Opinion: Truckload Carriers’ Code Seeks to Reduce the Waiting
Drivers want to drive. If they liked sitting around or loading and unloading, they would have become lumpers. And American Trucking Associations would be holding the National Loading and Unloading Championships instead of the National Truck Driving Championships.
Clearly the industry cannot continue to absorb these costs and inefficiencies. That’s why TCA’s Just in Time . . . to Wait Management Panel, chaired by John Ameling, president of KAT Inc., Chesterton, Ind., has been working with the National Industrial Transportation League to increase efficiency at the docks. After three meetings with concerned shippers and receivers, a new Code of Ethics has emerged that addresses the responsibilities of all parties — carriers, shippers, receivers and drivers.

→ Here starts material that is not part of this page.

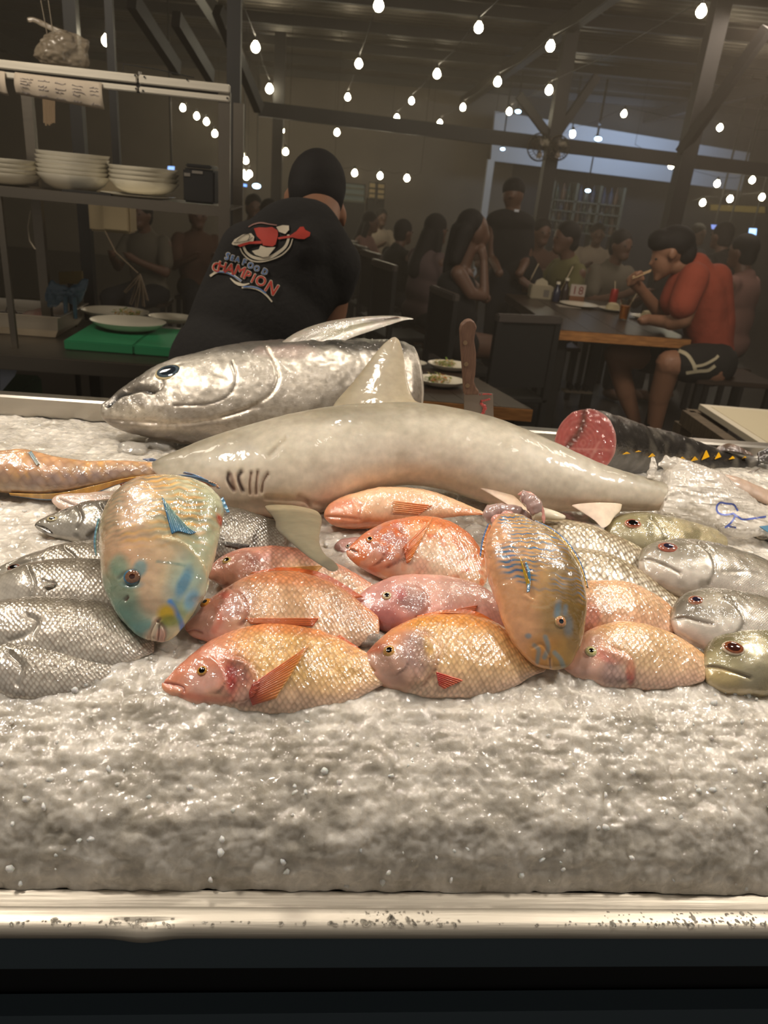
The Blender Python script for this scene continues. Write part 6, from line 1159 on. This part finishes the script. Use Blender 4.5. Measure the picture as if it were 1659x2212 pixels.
# woman at the table, elbow up
Yw = 5.0
def Wp(px, py, dy=0): return P(px, py, Yw+dy)
sw = pm(1, Wp(1010, 550)); wm = empty('person', (float(Wp(995, 700)[0]), Yw, 0), 'woman with long dark hair in a sleeveless top resting chin on hand', 'person')
wp = Wp(990, 720); kn1 = wp+np.array([.42, .05, 0]); kn1[2] = .50; wp[2] = .52
b_ = [(Wp(1030,497), (24*sw, .085, 32*sw)), (Wp(1044,512), (14*sw, .06, 20*sw)), (Wp(1051,505,-.01), .014), (Wp(1040,528), .03), (Wp(1022,515), .05, Wp(1000,575), .05), (Wp(995,600), .09, tuple(wp), .11),
      (Wp(990,590,-.12), .052, Wp(1018,635,-.14), .042), (Wp(1018,635,-.14), .040, Wp(1046,640,-.12), .036), (Wp(1046,640,-.12), .035, Wp(1045,560,-.05), .025), (Wp(1045,560,-.05), .028, Wp(1040,540,-.04), .03), (Wp(1000,600,.15), .05, Wp(1050,645,.1), .036),
      (tuple(wp), .10, tuple(kn1), .07), (tuple(kn1), .065, (kn1[0], kn1[1], .08), .04), ((kn1[0]+.05, kn1[1], .045), (.12, .045, .042))]
for k in range(4): b_.append((Wp(1040+k*2,548), .009, Wp(1034+k*2,532,-.03), .008))
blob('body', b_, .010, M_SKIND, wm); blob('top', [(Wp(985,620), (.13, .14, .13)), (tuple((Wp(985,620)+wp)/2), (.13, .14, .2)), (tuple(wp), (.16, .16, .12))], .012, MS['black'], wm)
blob('hair', [(Wp(1016,482), (30*sw, .10, 30*sw)), (Wp(996,500), 24*sw, Wp(972,570), 16*sw), (Wp(1005,500,-.06), 20*sw, Wp(985,560,-.08), 14*sw), (Wp(972,570), 16*sw, Wp(962,600), 8*sw)], .010, M_HAIR, wm)
stool(float(wp[0]), Yw, .40, .4, .4, 'dark stool under the long-haired woman at the table')
stroke([(962,572),(958,590),(962,610),(975,625)], 4, mbvh(wm.children[0]), .004, M_STW, 'strap', wm, n=16)
# standing waiter
Yt = 5.9
def Tp(px, py, dy=0): return P(px, py, Yt+dy)
stt = pm(1, Tp(1110, 450)); wt = empty('person', (float(Tp(1105, 700)[0]), Yt, 0), 'dark-haired waiter in a black shirt standing behind the seated woman', 'person'); xw = float(Tp(1098, 700)[0])
b_ = [(Tp(1109,418), (.078, .09, .11)), (Tp(1104,425,-.09), .016), (Tp(1109,436,-.02), .05), (Tp(1109,440), .055, Tp(1106,462), .06), (Tp(1104,490), .09, (xw, Yt, .95), .10)]
for s_, sx in ((-1, 1066), (1, 1140)): b_ += [(Tp(sx,480), .05, Tp(sx-2,560,-.03), .04), (Tp(sx-2,560,-.03), .04, Tp(1100+s_*22,590,-.25), .03), (Tp(1100+s_*22,590,-.25), .035), ((xw+s_*.1, Yt, .9), .10, (xw+s_*.1, Yt, .48), .07), ((xw+s_*.1, Yt, .48), .065, (xw+s_*.1, Yt, .08), .045), ((xw+s_*.1, Yt-.05, .045), (.045, .12, .042))]
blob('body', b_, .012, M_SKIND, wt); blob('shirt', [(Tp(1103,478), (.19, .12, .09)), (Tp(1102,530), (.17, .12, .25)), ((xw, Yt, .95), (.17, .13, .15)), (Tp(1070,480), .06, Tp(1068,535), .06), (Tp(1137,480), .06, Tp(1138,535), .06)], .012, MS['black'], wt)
blob('trousers', [((xw+s_*.1, Yt, .9), .12, (xw+s_*.1, Yt, .1), .07) for s_ in (-1, 1)], .014, M_PANT, wt); blob('hair', [(Tp(1110,408,.01), (.086, .10, .085)), (Tp(1111,416,.04), (.08, .07, .09))], .010, M_HAIR, wt)
MB().box(Tp(1112,452,-.16), Tp(1120,458,-.15)).go('name_badge', mat('white_badge', (200, 205, 215), .5), wt)

# ================================================================ dining furniture
def slabtable(name, cs, z, th, lab, cat='table', legs=True, inset=.08):
    e = empty(name, (float(np.mean([c[0] for c in cs])), float(np.mean([c[1] for c in cs])), 0), lab, cat)
    up_ = [(c[0], c[1], z) for c in cs]; A, B, C_, D_ = [np.array(c) for c in up_]
    n = 4
    for k in range(n):
        a, b = k/n, (k+1)/n-.004; pts = [A+(B-A)*a, A+(B-A)*b, D_+(C_-D_)*b, D_+(C_-D_)*a]; MB().prism(pts, (0, 0, -.012)).go('top_plank', M_WOODD, e)
    MB().prism([tuple(p-np.array([0, 0, .0121])) for p in (A, B, C_, D_)], (0, 0, -th+.012)).go('top_core', M_WOODD, e)
    u = (A-D_)/np.linalg.norm(A-D_); MB().prism([A+u*.001-[0, 0, .002], B+u*.001-[0, 0, .002], B+u*.006-[0, 0, .002], A+u*.006-[0, 0, .002]], (0, 0, -th+.002)).go('front_edge', M_WOODE, e)
    if legs:
        M_ = (A+B+C_+D_)/4
        for p in (A, B, C_, D_):
            d = (M_-p); d = d/np.linalg.norm(d); q = p+d*inset*1.5; MB().box((q[0]-.035, q[1]-.035, 0), (q[0]+.035, q[1]+.035, z-th)).go('leg', M_DARK, e)
    return e
ZT = .80
A = atz(1205, 712, ZT); B = atz(1493, 733, ZT); D_ = atz(1092, 634, ZT); C_ = B+(D_-A)
dt_ = slabtable('dining_table', (A, B, C_, D_), ZT, .055, 'long dark dining table with a pale cut wooden end, man in orange beside it')
ZS = .70
A2 = atz(880, 862, ZS); B2 = atz(1150, 884, ZS); Dd = atz(985, 790, ZS); A3 = A2+(Dd-B2)
slabtable('side_table', (A2, B2, Dd, A3), ZS, .05, 'small dark table with a pale edge behind the shark, holding salads')
plate(950, 832, ZS+.002, 55, 'white salad plate with shredded salad, front one on the small table', salad=(948, 822, 24, ((0, 60), (1, 26), (2, 30))), sy=.75)
plate(972, 798, ZS+.002, 50, 'white salad plate with a green wedge, behind the front one', salad=(962, 788, 20, ((0, 80), (1, 24), (2, 6))), sy=.75)
plate(888, 790, ZS+.002, 34, 'edge of a white plate left of the two salads')
# things on the dining table
def onT(px, py): return atz(px, py, ZT)
c = onT(1165, 645); nb = empty('napkin_box', tuple(c), 'cream napkin box with a peaked tissue on the dining table', 'napkin box'); w2 = pm(24, c)
MB().box((c[0]-w2, c[1]-.05, ZT), (c[0]+w2, c[1]+.05, ZT+pm(28, c)), bev=.006).go('box', mat('cream_card', (150, 140, 118), .6), nb)
zt2 = ZT+pm(28, c); MB().prism([(c[0]-.05, c[1], zt2), (c[0]+.05, c[1], zt2), (c[0]+.04, c[1], zt2+.03), (c[0], c[1], zt2+.05), (c[0]-.04, c[1], zt2+.03)], (0, .012, 0)).go('tissue', mat('white_tissue', (176, 166, 144), .8), nb)
MB().box((c[0]+.01, c[1]-.0525, ZT+.02), (c[0]+.05, c[1]-.0505, ZT+.07)).go('printed_panel', M_STK, nb)
def glass(px, py, r, h, lab, liq=None, straw=True, nm='drinking_glass', cat='glass'):
    c = onT(px, py); e = empty(nm, tuple(c), lab, cat); M_GL = D.materials.get('clear_glass') or mat('clear_glass', (230, 226, 216), .05, trans=1, ior=1.3)
    MB().lathe((c[0], c[1], ZT+.001), [(r*.7, 0), (r, h), (r*.95, h), (r*.66, .004)], 24).go('tumbler', M_GL, e, True)
    if liq: MB().lathe((c[0], c[1], ZT+.006), [(r*.63, 0), (r*.86, h*.68), (.001, h*.68)], 24).go('drink', liq, e, True)
    if straw: MB().tube((c[0], c[1], ZT+.01), (c[0]+.07, c[1]-.01, ZT+h+.10), .004, n=8).go('straw', D.materials.get('white_straw') or mat('white_straw', (206, 190, 160), .5), e)
glass(1345, 690, .038, .12, 'glass of orange juice with a long white straw', mat('orange_juice', (216, 130, 30), .3))
glass(1205, 642, .035, .13, 'empty clear glass with a straw behind the napkin box')
glass(1133, 632, .035, .12, 'glass of milky brown drink near the seated woman', mat('milky_tea', (140, 100, 70), .4))
c = onT(1320, 668); cn = empty('drink_can', tuple(c), 'slim red drink can with a straw on the dining table', 'can')
MB().lathe((c[0], c[1], ZT), [(.022, 0), (.027, .006), (.027, .125), (.022, .138), (.001, .136)], 24).go('can_body', mat('red_can_paint', (150, 34, 28), .35, .3), cn, True); MB().tube((c[0], c[1], ZT+.13), (c[0]-.012, c[1], ZT+.19), .003, n=8).go('straw', D.materials['white_straw'], cn)
c = onT(1243, 655); ns = empty('table_number', tuple(c), 'table number stand reading 18 beside sauce bottles', 'sign')
MB().box((c[0]-.055, c[1]-.012, ZT), (c[0]+.055, c[1]+.012, ZT+.05), bev=.003).go('wooden_base', mat('brown_block', (120, 76, 46), .6), ns)
MB().box((c[0]-.055, c[1]-.005, ZT+.05), (c[0]+.055, c[1]+.005, ZT+.13)).go('card', mat('white_card', (170, 158, 150), .6), ns)
V, F_ = [], []
for ch, dx in (('1', -.024), ('8', .022)):
    lv, lf = letter_polys(ch); o_ = len(V); V += [(c[0]+dx+v[0]*.055, c[1]-.0062, ZT+.09+v[1]*.055) for v in lv]; F_ += [tuple(o_+i for i in f) for f in lf]
link('digits', mesh('digits', V, F_, False), mat('dark_red_print', (110, 30, 32), .6), ns).modifiers.new('s', 'SOLIDIFY').thickness = .001
for dx, hh, col, lab in ((-.09, .15, (40, 26, 24), 'dark sauce bottle with a white cap beside the table number'), (-.15, .12, (36, 40, 64), 'blue labelled sauce bottle left of the table number')):
    e = empty('sauce_bottle', (c[0]+dx, c[1], ZT), lab, 'bottle'); MB().lathe((c[0]+dx, c[1], ZT), [(.024, 0), (.026, .004), (.026, hh*.65), (.011, hh*.82), (.011, hh)], 20).go('bottle', mat('sauce_glass', col, .2), e, True); MB().tube((c[0]+dx, c[1], ZT+hh), (c[0]+dx, c[1], ZT+hh+.018), .014, n=14).go('cap', M_PLATE, e)
for px, py, rp, lab, rice in ((1250, 662, 42, 'white plate on the dining table in front of the number stand', False), (1398, 690, 38, 'white plate with a dome of rice by the man in orange', True), (1322, 672, 30, 'white plate with rice partly behind the juice glass', True)):
    c = onT(px, py); r = pm(rp, c); e = empty('dinner_plate', tuple(c), lab, 'plate'); MB().lathe((c[0], c[1], ZT+.001), [(r*.5, 0), (r*.8, .008), (r, .018), (r*.98, .019), (r*.7, .010), (.001, .006)], 36).go('dish', M_PLATE, e, True)
    if rice: MB().lathe((c[0], c[1], ZT+.008), [(.045, 0), (.047, .02), (.036, .042), (.02, .048), (.001, .049)], 20).go('rice_mound', mat('cooked_rice', (196, 184, 150), .8, bump=(200, .6, .003)), e, True)['kind'] = 'stuff'
c = onT(1210, 662); o = MB().box((c[0]-.02, c[1]-.03, ZT), (c[0]+.14, c[1]+.06, ZT+.006)).go('paper_menu', mat('dull_white_paper', (140,130,118), .7)); meta(o, 'folded paper lying beside the plate on the dining table', 'paper')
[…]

The code updates the original one that was developed in the early 1990s and was essentially silent on the issue of driver loading and unloading as well as excessive waiting time.
The premise of the code is that shippers-receivers and carriers and drivers have a mutual interest in good business practices. The code is broken into three sections, outlining what shippers and receivers will do, what carrier drivers will do and what other carrier personnel will do.
For example, the code outlines specific ways shippers and receivers will treat drivers: with courtesy and respect, encouraging and accepting their suggestions for service improvements. Shippers and receivers will assure that safe practices are followed, such as loading shipments with the legal limits of size and weight. They will foster honesty, fairness and openness in their dealings with carriers; establish loading and unloading requirements as well as responsibility for used pallets and the use and payment of lumpers; and expedite the movement of equipment, maintaining reasonable hours for loading and unloading.
Among the new items in the code are provisions that call upon shippers and receivers to promptly load and unload trucks that arrive within the scheduled time and to bear the responsibility for loading and unloading. But the code also places new requirements upon the carriers to deliver shipments on time and for drivers to keep scheduled appointments.
TCA realizes that a Code of Ethics is not worth much if no one knows about it or understands why it is important. That’s why TCA sponsored an educational session with representatives from each of the affected groups, shippers, receivers, carriers, and drivers, during ATA’s recent management conference (11-8, p. 22). TCA also sponsored two similar sessions at the Food Distributors International on Nov. 3 in St. Louis and the NITL’s annual meeting in San Antonio on Nov. 16. More sessions are planned for the Food Shippers in February, the Food Marketing Institute in March and the Grocery Manufacturers in June.